Eimerweise Blut
Wer sich mit den Schnittstellen von Kriminalliteratur und Theologie beschäftigt, stößt notwendigerweise auf das Autorenpseudonym J. W. Rider. Dahinter aber verbirgt sich Shane Stevens, dessen Opus Magnum „By Reason of Insanity“ nur selten bei der Rekonstruktion der literarischen Reihe der Serialkiller-Romane eine Rolle spielt. Jetzt endlich kann man dieses Buch auch auf Deutsch lesen. Ein paar Anmerkungen dazu von Thomas Wörtche.

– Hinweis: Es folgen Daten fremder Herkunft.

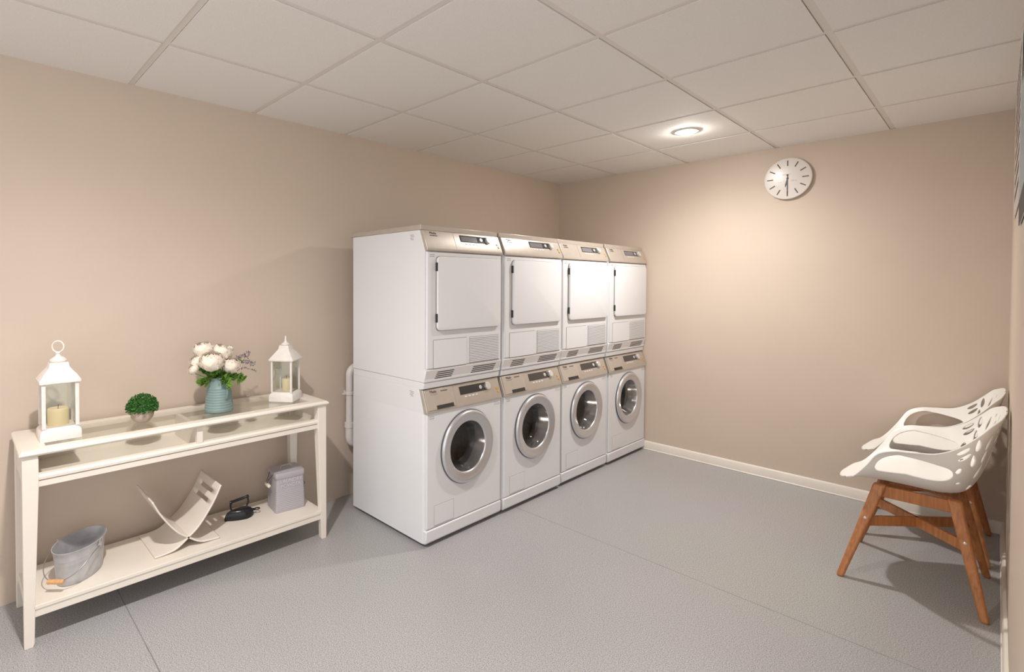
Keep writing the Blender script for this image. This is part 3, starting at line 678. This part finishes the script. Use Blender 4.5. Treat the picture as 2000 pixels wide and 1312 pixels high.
bm = BM(); lathe(bm, [(.004, -.026), (.0085, -.024), (.0095, 0), (.0085, .024), (.004, .026)], 16, (0, -.100, .136), 'x', cap0=True, cap1=True); obj('side_grip', bm, M['furn'], t, smooth=True)
tilt = -.075
TT = Matrix.Translation((.0690, -.056, .152)) @ Matrix.Rotation(tilt, 4, 'Y') @ frame((0, 0, 0), Vector((0, 1, 0)), Vector((0, 0, 1)), Vector((1, 0, 0)))
text('lettering', 'LAUNDRY', .026, TT, M['tintext'], bdy, extrude=.0008)
TT = Matrix.Translation((.0700, -.053, .127)) @ Matrix.Rotation(tilt, 4, 'Y') @ frame((0, 0, 0), Vector((0, 1, 0)), Vector((0, 0, 1)), Vector((1, 0, 0)))
text('lettering', 'POWDER', .026, TT, M['tintext'], bdy, extrude=.0008)
bm = BM(); tube(bm, [(.020, .078, .178), (.022, .083, .165), (.024, .088, .140), (.024, .090, .120)], .0015, 6); tube(bm, [(.024, .090 + .006 * math.sin(2 * PI * k / 16), .112 + .008 * math.cos(2 * PI * k / 16)) for k in range(16)], .0015, 6, True)
tube(bm, [(.024, .090, .104), (.022, .092, .084), (.024, .086, .070), (.024, .094, .066)], .0015, 6); obj('scoop_hook', bm, M['black'], t, smooth=True)
# ------------------------------------------------------------------ clock
t = thing('wall_clock', 'round white wall clock with dark hour strokes on the back wall', 'clock', (1.840, 0, 2.083))
R = .140
bm = BM(); lathe(bm, [(R - .01, 0), (R - .004, -.010), (R, -.020), (R, -.024), (R - .003, -.028), (R - .012, -.0295), (.001, -.030)], 72, (0, 0, 0), 'y', cap0=True, cap1=True); obj('case', bm, M['clock'], t, smooth=True)
bm = BM()
for k in range(12):
    a = PI / 6 * k; T_ = Matrix.Rotation(a, 4, 'Y'); vs = box(bm, -.0032, .0032, -.0312, -.0298, R * .60, R * .86)
    for v in vs: v.co = T_ @ v.co
obj('hour_marks', bm, M['print'], t)
def hand(name, a, L, w0, w1, tail, y):
    bm = BM(); T_ = Matrix.Rotation(a, 4, 'Y')
    lp = [[(-w0, y, -tail), (w0, y, -tail), (w0, y - .001, -tail), (-w0, y - .001, -tail)], [(-w1, y, L * .7), (w1, y, L * .7), (w1, y - .001, L * .7), (-w1, y - .001, L * .7)], [(-w0 * .4, y, L), (w0 * .4, y, L), (w0 * .4, y - .001, L), (-w0 * .4, y - .001, L)]]
    loft(bm, lp); bm.transform(T_); obj(name, bm, M['black'], t)
hand('hour_hand', PI + .20, .060, .0022, .0052, .012, -.0315); hand('minute_hand', PI, .104, .0020, .0026, .020, -.0330)
bm = BM(); lathe(bm, [(.006, -.030), (.006, -.0355), (.001, -.036)], 16, (0, 0, 0), 'y', cap1=True); lathe(bm, [(.006, -.033), (.006, -.0345), (.001, -.035)], 16, (0, 0, .022), 'y', cap0=True, cap1=True); obj('hub', bm, M['black'], t, smooth=True)
bm = BM()
for (x0, n_, z_, h_) in ((-.030, 8, .024, .007), (-.052, 3, -.024, .008), (-.022, 4, -.024, .008), (.022, 5, -.022, .009)):
    bm = BM()
    for k in range(n_): xx = x0 + k * .0068; box(bm, xx, xx + rnd.choice((.0014, .0022, .0036)), -.0304, -.0298, z_, z_ + h_ * rnd.choice((.5, .9, 1)))
    obj('printed_mark', bm, M['greyprint'], t)
# ------------------------------------------------------------------ chairs
def chair_shell():
    def cr(P, s):
        n = len(P) - 1
        ss = [p[0] for p in P]
        i = max(0, min(n - 1, next((k for k in range(n) if s <= ss[k + 1] + 1e-9), n - 1)))
        a, b, c, d = P[max(0, i - 1)], P[i], P[i + 1], P[min(n, i + 2)]
        u = (s - b[0]) / (c[0] - b[0]); o = []
        for k in range(1, len(b)):
            m1 = (c[k] - a[k]) / (c[0] - a[0]) * (c[0] - b[0]); m2 = (d[k] - b[k]) / (d[0] - b[0]) * (c[0] - b[0])
            o.append((2 * u ** 3 - 3 * u * u + 1) * b[k] + (u ** 3 - 2 * u * u + u) * m1 + (-2 * u ** 3 + 3 * u * u) * c[k] + (u ** 3 - u * u) * m2)
        return o
    C = [(0, .272, .420), (.06, .248, .436), (.14, .205, .446), (.24, .130, .445), (.34, .045, .442), (.44, -.030, .440), (.52, -.100, .442), (.60, -.160, .464), (.68, -.200, .525), (.78, -.232, .625), (.89, -.258, .735), (1, -.281, .834)]
    Rm = [(0, .262, .070, .420), (.06, .243, .128, .436), (.12, .212, .165, .452), (.18, .180, .205, .490), (.24, .142, .248, .548), (.30, .105, .280, .610), (.37, .055, .292, .638), (.46, -.010, .294, .648), (.55, -.085, .290, .660), (.64, -.150, .282, .698), (.73, -.200, .265, .748), (.82, -.238, .232, .793), (.91, -.264, .172, .815), (.97, -.277, .100, .829), (1, -.281, .050, .833)]
    def P3(s, t):
        c = cr(C, s); r = cr(Rm, s); a = abs(t); sg = 1 if t >= 0 else -1
        Ry, rise = r[1], r[2] - c[1]; dx = r[0] - c[0]
        flange = max(0, 1 - abs(s - .40) / .30) ** .7      # how much the rim turns outwards
        back = min(1, max(0, (s - .52) / .25))
        p0 = Vector((c[0], 0, c[1])); p3 = Vector((r[0], Ry, r[2]))
        p1 = Vector((c[0] + dx * (.0 + .0 * back), Ry * (.78 - .20 * back), c[1] + rise * .0))
        pv = Vector((c[0] + dx * .75, Ry * .99, c[1] + rise * .45)); pf = Vector((c[0] + dx * .95, Ry * .80, c[1] + rise * 1.02))
        pb = Vector((c[0] + dx * .45, Ry * .98, c[1] + rise * .65))
        p2 = pv.lerp(pf, flange * .75).lerp(pb, back)
        q = p0 * (1 - a) ** 3 + p1 * 3 * a * (1 - a) ** 2 + p2 * 3 * a * a * (1 - a) + p3 * a ** 3
        q.y *= sg; return q
    def ell(s, t, cs, ct, ang, a, b, asp=1.9, taper=0):
        x = (s - cs) * asp; y = (t - ct); c, n = math.cos(ang), math.sin(ang)
        u = (x * c + y * n) / a; v = (-x * n + y * c) / b
        if taper: v /= max(.25, 1 - taper * (u + 1) * .5)
        return u * u + v * v - 1
    petals = []
    for (cs, ct, ang, a, b) in ((.656, .915, .0, .062, .030), (.655, .822, .05, .062, .028), (.616, .665, 1.2, .040, .024), (.728, .865, 1.4, .085, .042), (.688, .700, 1.4, .085, .036),
                               (.790, .705, .87, .090, .038), (.698, .440, .65, .080, .036), (.848, .500, .7, .060, .030), (.905, .460, 1.0, .080, .026), (.628, .220, 1.35, .085, .042),
                               (.668, .110, .6, .060, .030), (.597, .470, 0, .020, .020), (.775, .260, .6, .095, .042), (.738, .060, .35, .075, .026), (.838, .265, .8, .075, .032), (.890, .110, .7, .065, .030),
                               (.745, .565, .95, .065, .032), (.868, .690, 1.1, .050, .022), (.930, .210, .8, .040, .022), (.840, .060, .3, .055, .022)):
        petals.append((cs, -ct, -ang, a, b))
        petals.append((cs, ct, ang, a, b))
    def f(s, t):
        a = abs(t)
        # big side opening between arm, seat and back
        us = (s - .432) / .160; 
        lo = .50; hi = .87 - .34 * max(0, s - .40)
        cm, hh = (lo + hi) / 2, (hi - lo) / 2
        g = abs(us) ** 2.6 + abs((a - cm) / hh) ** 2.4 - 1
        v = g
        for p in petals: v = min(v, ell(s, t, *p, taper=.45 if p[3] > .07 else 0))
        return v
    NS, NT = 200, 170
    bm = BM(); S = [i / NS for i in range(NS + 1)]; Tt = [-1 + 2 * j / NT for j in range(NT + 1)]
    val = [[f(s, t_) for t_ in Tt] for s in S]; cache = {}
    def vert(key, s, t_):
        if key not in cache: cache[key] = bm.verts.new(P3(s, t_))
        return cache[key]
    for i in range(NS):
        for j in range(NT):
            cs = [(i, j), (i + 1, j), (i + 1, j + 1), (i, j + 1)]; vv = [val[a][b] for a, b in cs]
            if max(vv) <= 0: continue
            poly = []
            for k in range(4):
                a, b = cs[k], cs[(k + 1) % 4]; va, vb = vv[k], vv[(k + 1) % 4]
                if va > 0: poly.append(vert(a, S[a[0]], Tt[a[1]]))
                if (va > 0) != (vb > 0):
                    u = va / (va - vb); key = tuple(sorted((a, b)))
                    poly.append(vert(key, S[a[0]] + (S[b[0]] - S[a[0]]) * u, Tt[a[1]] + (Tt[b[1]] - Tt[a[1]]) * u))
            if len(poly) >= 3:
                try: bm.faces.new(poly)
                except ValueError: pass
    bmesh.ops.remove_doubles(bm, verts=bm.verts[:], dist=.0002)
    return bm
def make_chair():
    t = thing('armchair', 'x', 'chair')
    sh = obj('shell', chair_shell(), M['shell'], t, smooth=True, solid=.0065, angle=70)
    tops = {}; zt = .436
    for sx in (1, -1):
        for sy in (1, -1):
            top = Vector((.110 if sx > 0 else -.135, sy * .118, zt)); foot = Vector((sx * .234, sy * .243, 0)); tops[(sx, sy)] = (top, foot)
            bm = BM(); d = (foot - top).normalized(); lp = []
            for u, a, b in ((0, .024, .016), (.25, .0215, .016), (.6, .0180, .0145), (1, .0140, .0125)):
                p = top.lerp(foot, u)
                lp.append([(p.x + px, p.y + py, p.z) for px, py in ((a, b), (-a, b), (-a, -b), (a, -b))])
            loft(bm, lp); obj('leg', bm, M['wood'], t, bevel=.009, segs=4)
            bm = BM(); p = top.lerp(foot, .36); n = Vector((0, sy, .1)).normalized(); c = p + Vector((0, sy * .0155, 0))
            loft(bm, [[(c.x + r * math.cos(2 * PI * k / 14), c.y + sy * o_, c.z + r * math.sin(2 * PI * k / 14)) for k in range(14)] for r, o_ in ((.0065, 0), (.0065, .0015), (.004, .003))]); obj('bolt', bm, M['screw'], t, smooth=True)
    bm = BM()
    for sy in (1, -1):
        a, b = tops[(1, sy)][0], tops[(-1, sy)][0]; box(bm, b.x, a.x, sy * .118 - .010, sy * .118 + .010, zt - .058, zt - .006)
    for sx in (1, -1):
        xx = tops[(sx, 1)][0].x; box(bm, xx - .010, xx + .010, -.118, .118, zt - .050, zt - .006)
    obj('seat_frame', bm, M['wood'], t, bevel=.003)
    zb = .262
    def at(k):
        top, foot = tops[k]; return top.lerp(foot, (zt - zb) / zt)
    for a, b in (((1, -1), (-1, 1)), ((1, 1), (-1, -1))):
        p, q = at(a), at(b); d = (q - p).normalized(); s = Vector((-d.y, d.x, 0)) * .009; L_ = (q - p).length
        bm = BM(); loft(bm, [[r + s + Vector((0, 0, .022)), r - s + Vector((0, 0, .022)), r - s - Vector((0, 0, .022)), r + s - Vector((0, 0, .022))] for r in (p, q)]); obj('cross_brace', bm, M['wood'], t, bevel=.003)
    return t
ch = make_chair()
ch.location = (2.575, -.915, 0); ch.rotation_euler = (0, 0, PI)
tag(ch, 'white openwork armchair on teak legs, the nearer of the two against the right wall', 'chair', 'white armchairs by the right wall')
c2 = copy_tree(ch); c2.location = (2.575, -.312, 0)
tag(c2, 'white openwork armchair on teak legs, the farther of the two beside the back wall', 'chair', 'white armchairs by the right wall')
# ------------------------------------------------------------------ notices on the right wall, seen almost edge-on
t = thing('notice', 'white laminated notice with dark print high on the right wall', 'notice', (W - .002, -1.12, 1.95))
bm = BM(); box(bm, -.0025, 0, -.38, .38, -.30, .30); obj('sheet', bm, M['paper'], t)
bm = BM()
for r in range(9):
    y = -.34
    while y < .28:
        l = rnd.uniform(.02, .09); z_ = .24 - r * .058; box(bm, -.0030, -.0025, y, y + l, z_ - .011, z_ + .011); y += l + rnd.uniform(.015, .03)
obj('printed_mark', bm, M['print'], t)
t = thing('poster', 'blue-grey poster with a dark foot, the nearest sheet on the right wall', 'poster', (W - .002, -1.90, 1.75))
bm = BM(); box(bm, -.003, 0, -.30, .24, -.20, .25); obj('sheet', bm, M['blue'], t)
bm = BM(); box(bm, -.0036, -.003, -.30, .24, -.20, -.12); obj('dark_band', bm, M['dark'], t)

Eher unauffällig, versteckt gar und ohne sinnvolle editorische Ausstattung kommt die erstmals vollständige Ausgabe von Shanes Stevens´ kapitalem Roman „By Reason of Insanity“ (von 1979!) unter dem eher sensationalistischen deutschen Titel „KILL“ daher. Ob die gekürzte, alte Version aus den 1980er Jahren tatsächlich „zensiert“ (wie der Umschlag der neuen Fassung behauptet) wurde oder nur dem üblichen Kürzungswahn dieser Jahre zum Opfer gefallen ist, sei dahingestellt.

Ob dieser Roman Thomas Harris beeinflusst hat oder wen auch immer oder wen nicht oder was man auch immer im Anschluß an dieses Buch ex post diskutieren mag, ist herzlich egal. Er ist auch sicher nicht „Die Mutter aller Serienkiller-Romane“, wie die U4 trötet, und sein Verhältnis zu „True Crime“ ist höchstens als ironisch zu verstehen.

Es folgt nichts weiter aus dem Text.